PROBLEM TO WORK ON
Provide a single number: the count of lines containing the string "objects".
--- START STORED DATA ---
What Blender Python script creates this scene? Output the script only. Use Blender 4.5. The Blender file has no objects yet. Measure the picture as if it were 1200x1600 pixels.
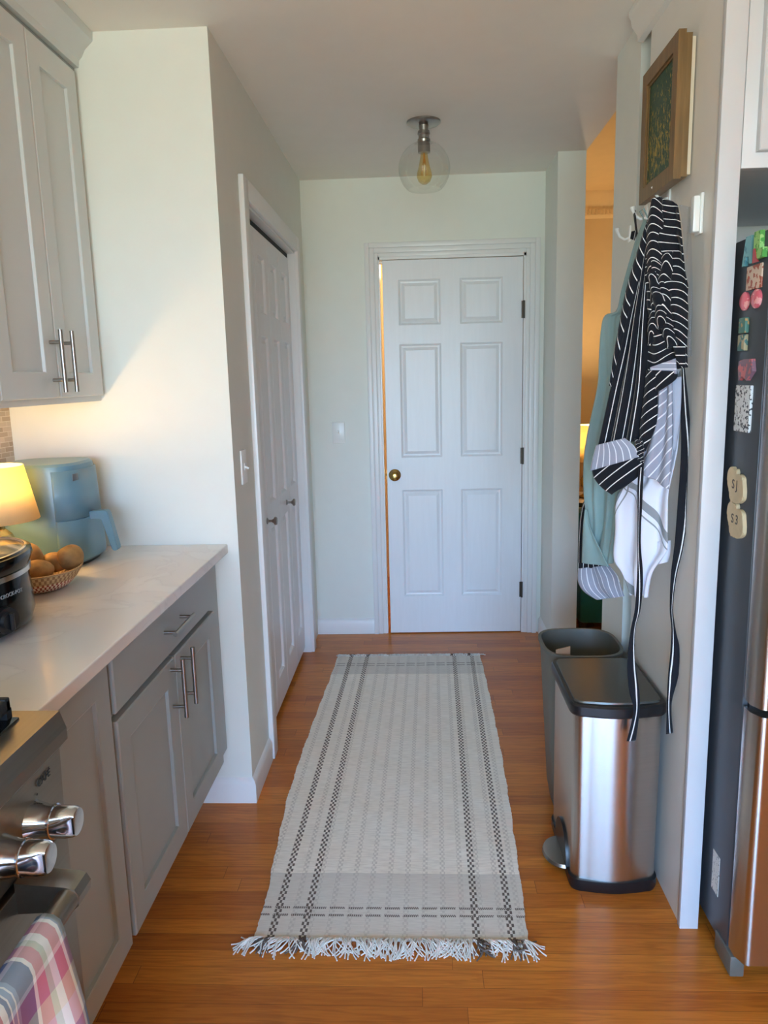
import bpy, bmesh, math, random
from mathutils import Vector, Matrix
random.seed(7)
S = bpy.context.scene
COL = S.collection

# ------------------------------------------------------------------ camera
F_PX, PITCH, YAW, ROLL, CAM_H = 1166.88, 0.17767, 0.04807, -0.02494, 1.43443
fw = Vector((-math.sin(YAW)*math.cos(PITCH), math.cos(YAW)*math.cos(PITCH), -math.sin(PITCH)))
rt0 = Vector((math.cos(YAW), math.sin(YAW), 0)); up0 = rt0.cross(fw)
rt = math.cos(ROLL)*rt0 + math.sin(ROLL)*up0
up = -math.sin(ROLL)*rt0 + math.cos(ROLL)*up0
CAMLOC = Vector((0, 0, CAM_H))
cam = bpy.data.cameras.new('camera'); co = bpy.data.objects.new('camera', cam); COL.objects.link(co)
m = Matrix((( rt.x, up.x, -fw.x, 0), (rt.y, up.y, -fw.y, 0), (rt.z, up.z, -fw.z, CAM_H), (0, 0, 0, 1)))
co.matrix_world = m
cam.sensor_fit = 'VERTICAL'; cam.sensor_height = 36.0; cam.lens = F_PX/1600*36.0
cam.clip_start = 0.02; cam.clip_end = 100
S.camera = co

def ray(u, v): return rt*((u-600)/F_PX) - up*((v-800)/F_PX) + fw
def on_plane(u, v, p, n):
    d = ray(u, v); t = (Vector(p)-CAMLOC).dot(n)/d.dot(n); return CAMLOC + d*t
def vplane(a, b):            # vertical plane through two floor points
    d = Vector((b[0]-a[0], b[1]-a[1], 0)).normalized(); n = Vector((d.y, -d.x, 0))
    if n.y > 0: n = -n
    return Vector((a[0], a[1], 0)), n

# ------------------------------------------------------------------ world, light, exposure
S.view_settings.view_transform = 'Standard'; S.view_settings.look = 'None'
S.view_settings.gamma = 1.0; S.view_settings.use_curve_mapping = False
S.view_settings.exposure = 0.92
S.cycles.max_bounces = 10; S.cycles.diffuse_bounces = 6; S.cycles.glossy_bounces = 4
S.cycles.transparent_max_bounces = 12; S.cycles.transmission_bounces = 10
S.cycles.sample_clamp_indirect = 6.0; S.cycles.caustics_reflective = False; S.cycles.caustics_refractive = False
try: S.cycles.use_denoising = True
except Exception: pass

def lin(c):
    return tuple((x/12.92 if x <= 0.04045 else ((x+0.055)/1.055)**2.4) for x in [v/255 for v in c])

SKY_STRENGTH = 8.5
W = bpy.data.worlds.new('daylight'); S.world = W; W.use_nodes = True
nt = W.node_tree; nt.nodes.clear()
wo = nt.nodes.new('ShaderNodeOutputWorld'); bg = nt.nodes.new('ShaderNodeBackground')
tc = nt.nodes.new('ShaderNodeTexCoord'); sx = nt.nodes.new('ShaderNodeSeparateXYZ'); cr = nt.nodes.new('ShaderNodeValToRGB')
ma = nt.nodes.new('ShaderNodeMath'); ma.operation = 'MULTIPLY_ADD'; ma.inputs[1].default_value = 0.5; ma.inputs[2].default_value = 0.5
nt.links.new(tc.outputs['Generated'], sx.inputs[0]); nt.links.new(sx.outputs['Z'], ma.inputs[0]); nt.links.new(ma.outputs[0], cr.inputs[0])
els = cr.color_ramp.elements
els[0].position = 0.0; els[0].color = (0.50, 0.60, 0.54, 1)
els[1].position = 1.0; els[1].color = (0.49, 0.97, 1.80, 1)
for p_, c_ in ((0.47, (0.57, 0.69, 0.64, 1)), (0.52, (0.74, 1.12, 1.66, 1)), (0.62, (0.54, 1.03, 1.80, 1))):
    e = els.new(p_); e.color = c_
nt.links.new(cr.outputs[0], bg.inputs[0]); bg.inputs[1].default_value = SKY_STRENGTH
nt.links.new(bg.outputs[0], wo.inputs[0])

def light(name, kind, loc, energy, color, rot=(0, 0, 0), size=None, size_y=None, portal=False, radius=0.03):
    l = bpy.data.lights.new(name, kind); o = bpy.data.objects.new(name, l); COL.objects.link(o)
    o.location = loc; o.rotation_euler = rot; l.energy = energy; l.color = color
    if kind == 'AREA':
        l.shape = 'RECTANGLE'; l.size = size; l.size_y = size_y
        if portal: l.cycles.is_portal = True
    if kind == 'POINT': l.shadow_soft_size = radius
    return o
# the kitchen's patio door in the back wall lets the sky in (portal guides the sampling only)
WX0, WX1, WZ0, WZ1, BACKY = -1.2, 0.95, 0.05, 2.15, -2.6
light('patio_door_portal', 'AREA', ((WX0+WX1)/2, BACKY-0.02, (WZ0+WZ1)/2), 1, (1, 1, 1), (math.radians(90), 0, 0), WX1-WX0, WZ1-WZ0, True)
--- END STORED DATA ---
EXERCISE SOLUTION
3